The Indians are therefore demanding the cancelation of all concessions awarded within the sacred Wirikuta site, De la Cruz added.

The Wixarika Indians regard Wirikuta, declared in 1988 to be part of UNESCO's global network of sacred sites, as a "sacred, indivisible and continuous territory."

One area in particular, the Cerro Quemado, is "where the sun was first born" and is therefore a very important "altar" within the Wirikuta sacred territory, the Indians say.

The Indians and members of allied non-governmental organizations held a series of peaceful protests in the Mexican capital Wednesday and Thursday to press their demands, including a reception at the National Autonomous University of Mexico and a ceremony at the Cuicuilco pyramid on Mexico City's south side.

Protesters on Thursday also held a rally Thursday at Mexico City's emblematic El Angel column and marched from there to the Los Pinos presidential residence.
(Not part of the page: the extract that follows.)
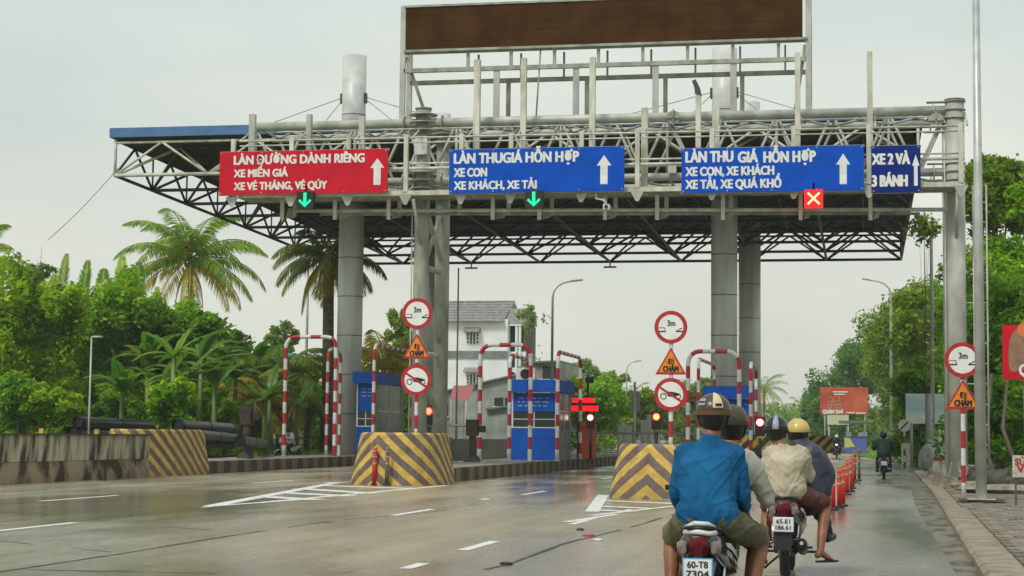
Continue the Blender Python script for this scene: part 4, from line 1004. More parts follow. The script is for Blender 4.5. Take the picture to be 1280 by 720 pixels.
# ------------------------------------------------------------------ pipes stacked on the left verge
t = None
for k, (x0, y0, x1, y1, r, z) in enumerate(((97, 527, 192, 534, .21, 0), (90, 536, 190, 547, .23, 0), (222, 532, 290, 538, .22, 0), (245, 544, 294, 549, .19, 0), (200, 552, 292, 559, .15, 0), (300, 552, 330, 555, .18, 0))):
    a = P(x0, (y0+y1)/2-3 if k != 1 else 541, 60); b = P(x1, (y0+y1)/2+1, 68)
    r_ = r; lab = ['long black pipe lying on top of the stack behind the barrier wall', 'wide mouthed black pipe lower in the stack behind the barrier wall', 'upper black pipe right of the striped nose block', 'middle black pipe right of the striped nose block', 'lowest grey black pipe right of the striped nose block', 'short black pipe lying behind the left island barrier machine'][k]
    t = thing('stacked_pipe', lab, 'pipe', a, 'black pipes stacked on the verge')
    d = (b-a).normalized(); mb = MB().tube([a, b], r_, 18, caps=False).tube([a, b], r_*.88, 18, caps=False)
    ob('pipe_shell', mb, PVC, t)
    for s in (0.02, .5, .96): ob('collar', MB().tube([a.lerp(b, s), a.lerp(b, s)+d*.18], r_*1.06, 18), PVC, t)
mb = MB()
for q in range(4):
    a = P(100+q*55, 560, 61+q*1.2); mb.bb(a.x-.1, a.x+.1, a.y-1, a.y+6, 0, .5)
for q in range(4):
    a = P(100+q*55, 560, 61+q*1.2); ob('timber_bearer', MB().bb(a.x-.12, a.x+.12, a.y-1, a.y+4, .03, max(.3, .45)), mat('old_timber', (.12, .09, .06), .9), kind=None, org=(a.x, a.y, 0), label=['timber bearer under the mouths of the black pipes', 'second timber bearer under the black pipes', 'third timber bearer under the black pipes', 'timber bearer farthest right under the black pipes'][q], cat='timber', group='timber bearers')

# ------------------------------------------------------------------ lamps and poles
def lamp(label, px, ybase, ytop, Y, arm, r=.09, zb_=0, armz=.9, headlen=.7, m=STEEL, name='street_lamp'):
    x = X(px, Y, (ybase+ytop)/2); top = P(px, ytop, Y).z
    t = thing(name, label, 'street lamp', (x, Y, zb_), 'street lamps')
    pts = [(x, Y, zb_), (x, Y, top-armz)]
    for q in (.25, .5, .75, 1): pts.append((x+arm*(1-math.cos(q*math.pi/2)), Y, top-armz+armz*math.sin(q*math.pi/2)))
    ob('pole', MB().tube(pts, [r, r*.7]+[r*.45]*4, 8), m, t)
    e_ = Vector(pts[-1]); s = 1 if arm > 0 else -1
    ob('lamp_head', MB().loft([(0, 0, 0, .02, .02), (0, .1, .0, .1, .05), (0, .5, .05, .12, .05), (0, .7, .08, .05, .03)], 10) if False else MB().prism([e_+Vector((0, -.12, -.03)), e_+Vector((s*headlen, -.1, .04)), e_+Vector((s*headlen, .1, .04)), e_+Vector((0, .12, -.03))], (0, 0, .09)), STEELD, t)
    ob('base_plate', MB().bb(x-.22, x+.22, Y-.22, Y+.22, zb_, zb_+.05), STEELD, t)
lamp('curved arm street lamp behind the blue middle booth', 690, 560, 352, 100, 1.05, .10)
lamp('small far street lamp left of the three sign post', 783, 545, 452, 150, .75, .09, headlen=.5)
lamp('curved arm street lamp before the right hand trees', 1114, 560, 350, 118, -1.35, .13, headlen=.5)
lamp('street lamp with a bent arm near the right gantry column', 1165, 560, 268, 84, -.65, .11)
def pole(label, px, ybase, ytop, Y, r, zb_=0, name='metal_pole', m=STEEL, taper=.7, base=True, cat='pole'):
    x = X(px, Y, (ybase+ytop)/2); top = P(px, ytop, Y).z
    t = thing(name, label, cat, (x, Y, zb_))
    ob('shaft', MB().tube([(x, Y, zb_), (x, Y, top)], [r, r*taper], 12), m, t)
    if base:
        ob('base_plate', MB().bb(x-.28, x+.28, Y-.28, Y+.28, zb_, zb_+.04), IVORY, t)
    return t, x, top
POLEM = mat('tall_pole_zinc', (0.47, 0.48, 0.44), .42, .3, scale=2.5, col2=(0.58, 0.59, 0.55), bump=.08)
t, x, top = pole('tall grey pole on the right pavement beside the two sign post', 1223, 624, -60, 37.6, .115, .13, m=POLEM, taper=.62)
ob('concrete_pad', MB().bb(x-.45, x+.45, 37.2, 38.0, .14, .165), KERBD, t)
pole('thin pale pole rising left of the left pillar', 383, 565, 318, 92, .09)
pole('thin pale pole in front of the white house', 571.5, 575, 335, 80, .05)
t, x, top = pole('low grey T shaped pole behind the barrier wall', 112.5, 548, 421, 52, .035, base=False)
ob('cross_arm', MB().tube([(x, 52, top), (x+.38, 52, top)], .03, 6), STEEL, t)
t, x, top = pole('square concrete utility pole beside the white tarpaulin', 1162, 582, 492, 84, .2, .1, m=mat('pole_concrete', (.42, .41, .37), .8, bump=.3), taper=.85)

# round signs seen from the back, far left of the right island
t = thing('sign_post', 'two round signs seen from the back on one white post', 'sign post', (X(793.5, 95), 95, 0))
x = X(793.5, 95); SB = mat('sign_back_grey', (.42, .44, .40), .5, .3)
ob('pole', MB().tube([(x, 95, 0), (x, 95, 4.3)], .07, 8), WHITE, t)
for py in (495.5, 509.5): p = P(793.5, py, 95); ob('round_sign', MB().disc((x, 95.1, p.z), .31, (0, -1, 0), .02, 20), SB, t)
# end-of-restriction sign
t = thing('sign_post', 'small round white sign with one black slash, beyond the pavement', 'sign post', (X(1130, 85), 85, 0))
x = X(1130, 85); p = P(1130, 532, 85)
ob('pole', MB().tube(*[banded([(x, 85, 0), (x, 85, p.z)], .05, .3, 0)[0]], .05, 8, mis=banded([(x, 85, 0), (x, 85, p.z)], .05, .3, 0)[1]), [RED, WHITE], t)
s = ob('round_sign', MB().disc((x, 84.93, p.z), .29, (0, -1, 0), .02, 24), SIGNW, t); ob('black_slash', MB().box((x, 84.9, p.z), (.5, .01, .06), M=Matrix.Rotation(math.radians(-45), 3, 'Y')), BLACK, s)

# ------------------------------------------------------------------ billboards and shop signs on the right
BB = mat('billboard_red', (0.46, 0.05, 0.02), .5, scale=.5, col2=(0.62, 0.13, 0.05), detail=2)
def bboard(label, x0, y0, x1, y1, Y, m, legs, d=.15):
    a, b = P(x0, y0, Y), P(x1, y1, Y); t = thing('billboard', label, 'billboard', ((a.x+b.x)/2, Y, 0))
    ob('panel', MB().bb(a.x, b.x, Y, Y+d, b.z, a.z), m, t)
    for l in legs: xx = X(l, Y); ob('leg', MB().tube([(xx, Y+d+.06, 0), (xx, Y+d+.06, a.z-.1)], .08, 8), STEEL, t)
    return t, a, b
t, a, b = bboard('orange red restaurant billboard reading QUÁN THƠ', 1025, 484, 1085, 518, 178, BB, (1031, 1081))
textpx('QUÁN THƠ', 1028, 517, 1054, 4.6, 177.98, SIGNW, t, .08); 
for (x0, x1, y_) in ((1058, 1068, 516), (1070, 1082, 516.5), (1042, 1056, 493), (1041, 1060, 490)):
    A, B_ = P(x0, y_, 177.98), P(x1, y_, 177.98); ob('small_print', MB().bb(A.x, B_.x, 177.97, 177.99, A.z-.04, A.z+.07), SIGNW, t)
for (cx_, cz_, r_) in ((1038, 500, .25), (1046, 499, .28), (1037, 508, .2), (1048, 508, .22), (1042, 504, .15)):
    A = P(cx_, cz_, 177.98); ob('printed_dish', MB().torus(A, r_, .05, 'Y', 14, 4), mat('print_tan', (.50, .30, .16), .6), t)
bboard('pale yellow board under the orange red billboard', 1034, 518.5, 1061, 531, 177.5, mat('pale_board', (.55, .56, .38), .6), (1036, 1060))
WAVE = mat('billboard_sky_print', (0.30, 0.62, 0.70), .5, scale=.35, col2=(0.86, 0.90, 0.90), stretch=(.3, 1, 2.6), detail=3)
t, a, b = bboard('white and turquoise billboard behind the right gantry column', 1132, 492, 1196, 530, 91, WAVE, (1139, 1185))
ob('panel_band', MB().bb(a.x, b.x, 90.9, 90.99, b.z, b.z+.42), SIGNW, t)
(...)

Mexican actor Daniel Gimenez Cacho, who was among a group of artists expressing support for the Indians during Wednesday's demonstrations, thanked the protesters for their activism because "they are teaching us to defend our house and what is ours."

In addition to Wirikuta, the Wixarika culture of west-central Mexico also have sacred pilgrimage sites in San Blas, a municipality in the state of Nayarit; the Tepehuana highlands of Durango state; and a zone near Chapala Lake in Jalisco state.